We’d meet for lunch or dinner, and he’d talk about his career. His wife. His kids. His music collection, a book he’d read. A movie he’d seen. And on and on and on until my head would spin. (And not just because I kept ordering drinks; I was dizzy from the effort of trying to get a word in edgewise.)
I was reminded of this friend last week when I was asked to review six months worth of a company’s employee communication, in order to prepare for a planning session. Since I was looking at it all in one sitting, it was easy for me to see how one-sided the stuff was. Created from the point of view of management, it barely acknowledged that employees existed, much less honored their perspective. Nowhere could I glimpse even the notion that this communication was focused on the needs of the employee “customer.” It was all about the “me, me, me” of the corporation.

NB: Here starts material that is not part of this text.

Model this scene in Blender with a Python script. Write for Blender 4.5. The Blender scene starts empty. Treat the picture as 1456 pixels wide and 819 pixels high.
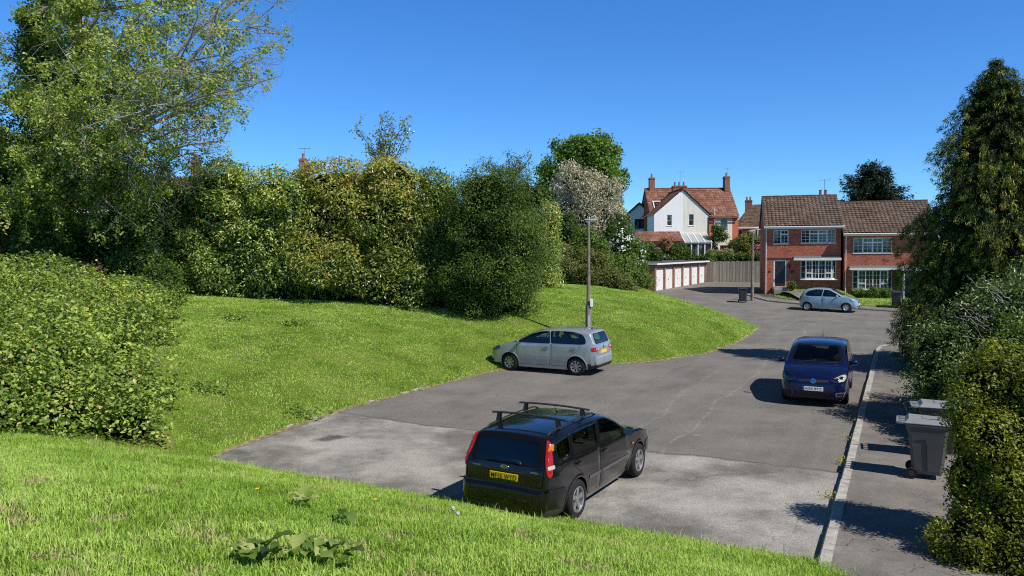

This made me feel tired and a little sad, the same way I used to feel after seeing my former friend. He seemed to like being with me, but he didn’t seem actually interested in me. After a while, I began to feel the whole reason he spent time with me was because I was a good audience. I was like Narcissus' pool—the mirror he gazed in to admire his own reflection.
This realization was depressing, and after a while, I drifted away from my friend. Here’s the hard question: If your communication is one-sided (top-down, not focused on the needs or concerns of employees), is it having the same kind of demoralizing effect on employees that my former friend did on me? If so, is communication causing employees to become disengaged?